Pantami stressed that universities and technical institutions must work closely with government, industry, and other stakeholders through sustained engagement to ensure graduates emerge as job creators rather than job seekers.
He concluded by calling for the revival of local industries through innovation-driven engineering solutions, noting that strengthening domestic production would significantly reduce import dependence and stimulate sustainable economic growth.
In his remarks, the Registrar of the Council for the Regulation of Engineering in Nigeria (COREN), Engr. Prof. Okorie Austine Uchegusi, stressed the importance of appointing certified engineers to leadership positions in engineering-related agencies and parastatals.
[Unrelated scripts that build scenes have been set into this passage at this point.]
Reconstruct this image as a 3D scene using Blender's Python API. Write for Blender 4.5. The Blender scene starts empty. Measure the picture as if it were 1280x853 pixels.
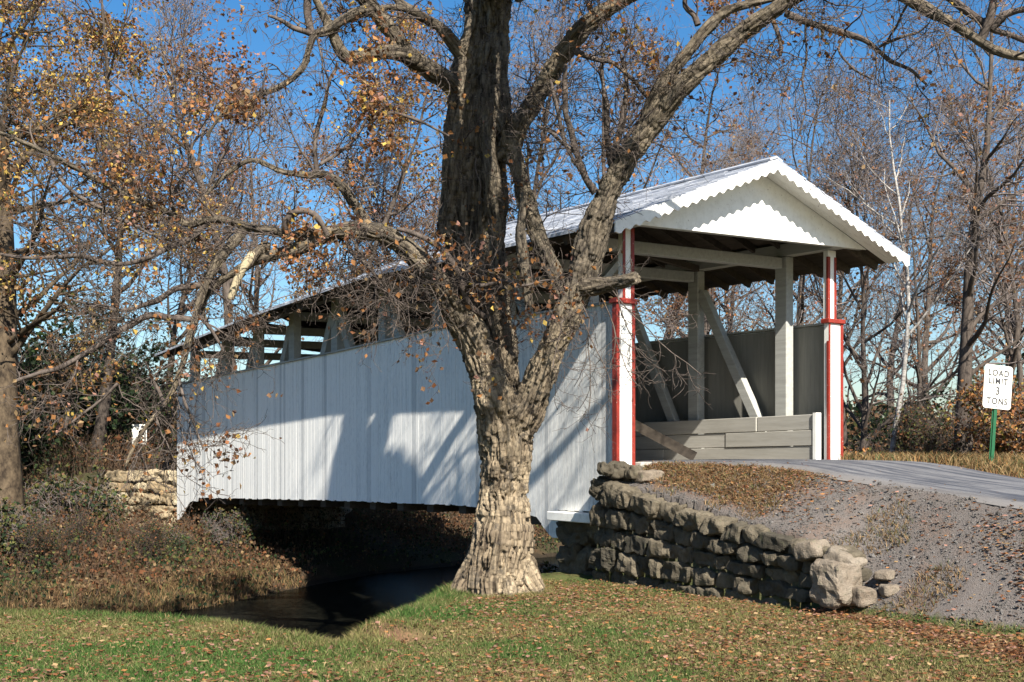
import bpy, bmesh, math, random
import numpy as np
from mathutils import Vector, Matrix, kdtree

random.seed(7)
RNG = np.random.default_rng(11)
SC = bpy.context.scene
COL = SC.collection
F_PX, HOR, EYE = 1500.0, 562.0, 2.0          # focal length in photo pixels, horizon row, eye height

# ------------------------------------------------------------------ small helpers
def at(px, py, Y):
    """photo pixel at distance Y -> world point"""
    return np.array([(px-640)*Y/F_PX, Y, EYE-(py-HOR)*Y/F_PX])

def tag(o, label=None, cat=None, group=None, kind=None):
    if label: o['label'] = label
    if cat: o['category'] = cat
    if group: o['group'] = group
    if kind: o['kind'] = kind
    return o

def empty(name, loc=(0, 0, 0), rz=0.0, sc=1.0):
    o = bpy.data.objects.new(name, None); COL.objects.link(o)
    o.location = loc; o.rotation_euler = (0, 0, rz); o.scale = (sc, sc, sc) if not hasattr(sc, '__len__') else sc
    o.empty_display_size = .3
    return o

def mk_mesh(name, V, faces, smooth=False, cols=None, vec=None, mats=(), midx=None):
    V = np.ascontiguousarray(V, dtype=np.float32)
    me = bpy.data.meshes.new(name)
    me.vertices.add(len(V)); me.vertices.foreach_set('co', V.ravel())
    loops, starts, s = [], [], 0
    for Fa in faces:
        if len(Fa) == 0: continue
        Fa = np.asarray(Fa, dtype=np.int32)
        loops.append(Fa.ravel()); k = Fa.shape[1]
        starts.append(s + np.arange(len(Fa), dtype=np.int32)*k); s += Fa.size
    loops = np.concatenate(loops); starts = np.concatenate(starts).astype(np.int32)
    me.loops.add(len(loops)); me.loops.foreach_set('vertex_index', loops)
    me.polygons.add(len(starts)); me.polygons.foreach_set('loop_start', starts)
    me.polygons.foreach_set('use_smooth', np.full(len(starts), smooth, dtype=bool))
    if midx is not None: me.polygons.foreach_set('material_index', np.asarray(midx, dtype=np.int32))
    if cols is not None:
        c = np.ones((len(V), 4), dtype=np.float32); c[:, :3] = cols
        me.attributes.new('col', 'FLOAT_COLOR', 'POINT').data.foreach_set('color', c.ravel())
    if vec is not None:
        me.attributes.new('barkco', 'FLOAT_VECTOR', 'POINT').data.foreach_set('vector', np.ascontiguousarray(vec, dtype=np.float32).ravel())
    for m in mats: me.materials.append(m)
    me.update(calc_edges=True)
    return me

def link(name, me, parent=None):
    o = bpy.data.objects.new(name, me); COL.objects.link(o)
    if parent: o.parent = parent
    return o

def smooth(x, a, b):
    x = np.clip((x-a)/(b-a), 0, 1); return x*x*(3-2*x)

def vnoise(P, seed=0):
    P = np.asarray(P, dtype=np.float64)
    i = np.floor(P).astype(np.int64); f = P-i; u = f*f*(3-2*f)
    def h(dx, dy, dz):
        n = ((i[:, 0]+dx)*374761393 + (i[:, 1]+dy)*668265263 + (i[:, 2]+dz)*1442695041 + seed*97531) & 0xffffffff
        n = ((n ^ (n >> 13))*1274126177) & 0xffffffff
        n = ((n ^ (n >> 15))*2246822519) & 0xffffffff
        return (n ^ (n >> 16))/4294967296.0
    x, y, z = u[:, 0], u[:, 1], u[:, 2]
    a = h(0,0,0)*(1-x)+h(1,0,0)*x; b = h(0,1,0)*(1-x)+h(1,1,0)*x
    c = h(0,0,1)*(1-x)+h(1,0,1)*x; d = h(0,1,1)*(1-x)+h(1,1,1)*x
    return (a*(1-y)+b*y)*(1-z) + (c*(1-y)+d*y)*z

def fbm(P, seed=0, o=3):
    s, a, t = 0, .5, 0
    for k in range(o):
        s = s + a*vnoise(np.asarray(P)*(2.03**k), seed+k*17); t += a; a *= .5
    return s/t

# ------------------------------------------------------------------ materials
class NB:
    def __init__(s, name, rough=.8, spec=.25):
        s.m = bpy.data.materials.new(name); s.m.use_nodes = True
        s.t = s.m.node_tree; s.b = s.t.nodes['Principled BSDF']
        s.b.inputs['Roughness'].default_value = rough
        s.b.inputs['Specular IOR Level'].default_value = spec
    def n(s, typ, **kw):
        o = s.t.nodes.new(typ)
        for k, v in kw.items(): setattr(o, k, v)
        return o
    def put(s, sock, v):
        if isinstance(v, bpy.types.NodeSocket): s.t.links.new(v, sock)
        else: sock.default_value = v
    def coord(s, kind='Object', scale=(1, 1, 1), attr=None):
        if attr: src = s.n('ShaderNodeAttribute', attribute_name=attr).outputs['Vector']
        elif kind == 'Position': src = s.n('ShaderNodeNewGeometry').outputs['Position']
        else: src = s.n('ShaderNodeTexCoord').outputs[kind]
        mp = s.n('ShaderNodeMapping'); mp.inputs['Scale'].default_value = scale
        s.t.links.new(src, mp.inputs['Vector']); return mp.outputs['Vector']
    def noise(s, vec, scale=5, detail=4, rough=.6, dist=0):
        o = s.n('ShaderNodeTexNoise'); s.put(o.inputs['Vector'], vec)
        o.inputs['Scale'].default_value = scale; o.inputs['Detail'].default_value = detail
        o.inputs['Roughness'].default_value = rough; o.inputs['Distortion'].default_value = dist
        return o.outputs['Fac']
    def voro(s, vec, scale=5, out='Distance', feature='F1'):
        o = s.n('ShaderNodeTexVoronoi', feature=feature); s.put(o.inputs['Vector'], vec)
        o.inputs['Scale'].default_value = scale; return o.outputs[out]
    def ramp(s, fac, *stops):
        o = s.n('ShaderNodeValToRGB'); s.put(o.inputs[0], fac); e = o.color_ramp.elements
        while len(e) < len(stops): e.new(.5)
        for el, (p, c) in zip(e, stops):
            el.position = p; el.color = (c, c, c, 1) if not hasattr(c, '__len__') else (*c, 1)
        return o.outputs['Color']
    def mix(s, f, a, b, mode='MIX'):
        o = s.n('ShaderNodeMix', data_type='RGBA', blend_type=mode)
        for i, v in ((0, f), (6, a), (7, b)):
            if not isinstance(v, bpy.types.NodeSocket) and i and len(v) == 3: v = (*v, 1)
            s.put(o.inputs[i], v)
        return o.outputs[2]
    def attr(s, name, out='Color'):
        return s.n('ShaderNodeAttribute', attribute_name=name).outputs[out]
    def sep(s, c):
        o = s.n('ShaderNodeSeparateColor'); s.put(o.inputs[0], c); return o.outputs
    def bump(s, h, strength=.4, dist=.02):
        o = s.n('ShaderNodeBump'); o.inputs['Strength'].default_value = strength
        o.inputs['Distance'].default_value = dist; s.put(o.inputs['Height'], h)
        s.t.links.new(o.outputs[0], s.b.inputs['Normal'])
    def col(s, c):
        if not isinstance(c, bpy.types.NodeSocket) and len(c) == 3: c = (*c, 1)
        s.put(s.b.inputs['Base Color'], c)

M = {}
def mat_siding():
    b = NB('weathered_white_boards', .7, .3); tone = b.sep(b.attr('col'))
    v = b.coord('Object', (1, 1, .045))
    n1 = b.noise(v, 16, 5, .75); n2 = b.noise(b.coord('Object', (1, 1, .25)), 40, 3, .7); n3 = b.noise(b.coord('Object'), .8, 3)
    tpos = b.n('ShaderNodeSeparateXYZ'); b.put(tpos.inputs[0], b.coord('Object'))
    mu = b.n('ShaderNodeMath', operation='MULTIPLY'); mu.inputs[1].default_value = .22
    b.t.links.new(tpos.outputs[1], mu.inputs[0]); old = b.ramp(mu.outputs[0], (0, .13), (1, 0))
    wear = b.mix(1, b.mix(.10, b.mix(.5, n1, n2), tone[0]), old, 'ADD')
    c = b.mix(b.ramp(wear, (.50, 0), (.74, 1)), (.87, .86, .815), (.46, .46, .45))
    c = b.mix(b.ramp(n3, (.42, 0), (.72, .22)), c, (.66, .66, .64))
    c = b.mix(b.ramp(tone[0], (.86, 0), (.95, .55)), c, (.42, .43, .43))
    b.col(c); b.bump(n2, .25, .004); return b.m
def mat_white():
    b = NB('white_gloss_paint', .55, .35); v = b.coord('Object')
    n = b.noise(v, 7, 5, .7); n2 = b.noise(v, 60, 2)
    c = b.mix(b.ramp(n, (.45, 0), (.75, .6)), (.84, .83, .78), (.62, .60, .54))
    c = b.mix(b.ramp(b.noise(v, 22, 3), (.66, 0), (.74, .8)), c, (.33, .30, .26))
    b.col(c); b.bump(n2, .12, .003); return b.m
def mat_red():
    b = NB('red_trim_paint', .5, .35); v = b.coord('Object')
    c = b.mix(b.ramp(b.noise(v, 9, 5, .7), (.35, 0), (.7, 1)), (.26, .030, .018), (.19, .023, .014))
    c = b.mix(b.ramp(b.noise(v, 35, 3), (.66, 0), (.72, .9)), c, (.6, .52, .46))
    b.col(c); return b.m
def mat_wood(name, a, c2, rough=.8, axis=(1, .08, 1)):
    b = NB(name, rough, .2); tone = b.sep(b.attr('col'))
    n = b.noise(b.coord('Object', axis), 14, 5, .7)
    c = b.mix(b.ramp(n, (.3, 0), (.7, 1)), a, c2)
    c = b.mix(b.ramp(tone[0], (0, 0), (1, .5)), c, tuple(x*.6 for x in a))
    b.col(c); b.bump(n, .3, .006); return b.m
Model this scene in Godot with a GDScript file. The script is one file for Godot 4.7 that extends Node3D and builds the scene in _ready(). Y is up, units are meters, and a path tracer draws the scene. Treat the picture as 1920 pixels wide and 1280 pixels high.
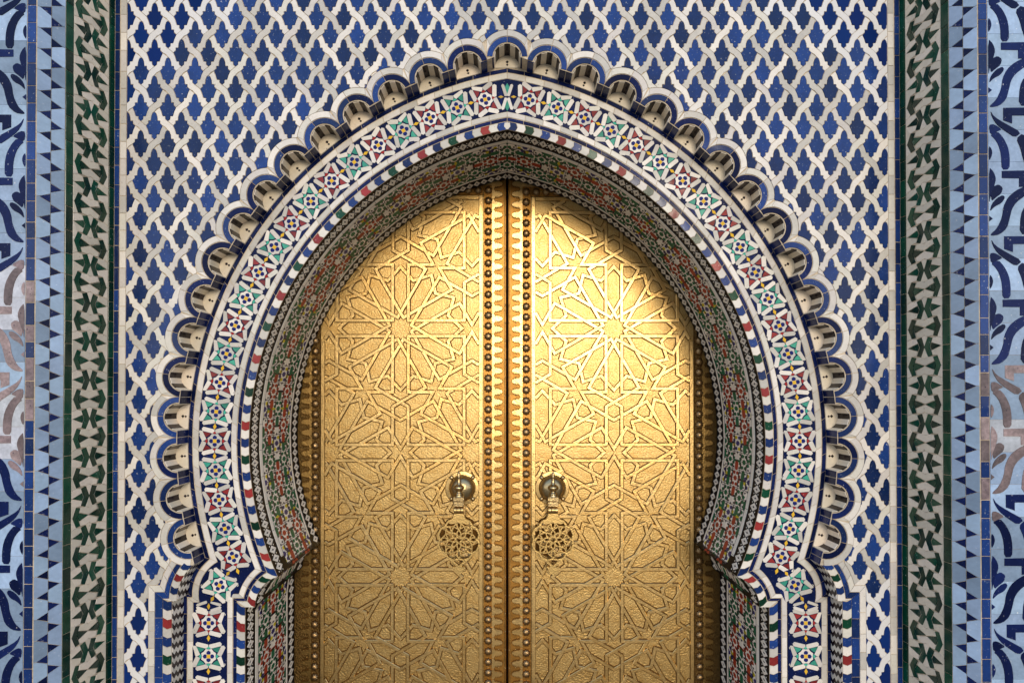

He argued that aligning engineering responsibilities with professional expertise is vital to reversing persistent infrastructural failures and curbing unprofessional practices in project execution.
“Placing certified COREN engineers at the helm of engineering institutions is a critical step towards addressing dilapidated infrastructure, recurring project failures, and gaps in technical competence,” he said.
Professor Uchegusi expressed concern over the increasing number of young Nigerian engineering graduates leaving the country due to limited recognition and lack of meaningful projects at home.
“It is disheartening to see our young talents contributing to the development of other nations when their expertise is urgently needed here. If we continue to deny them opportunities, we are only pushing them further away,” he lamented.
He pledged to restore the dignity and integrity of the engineering profession, adding that recurring engineering disasters such as building collapses and frequent national grid failures could be drastically reduced if certified professionals were appointed to relevant positions.
He also called on policymakers to strengthen the manufacturing sector, noting that a vibrant industrial base would significantly reduce hardship and improve the overall wellbeing of society.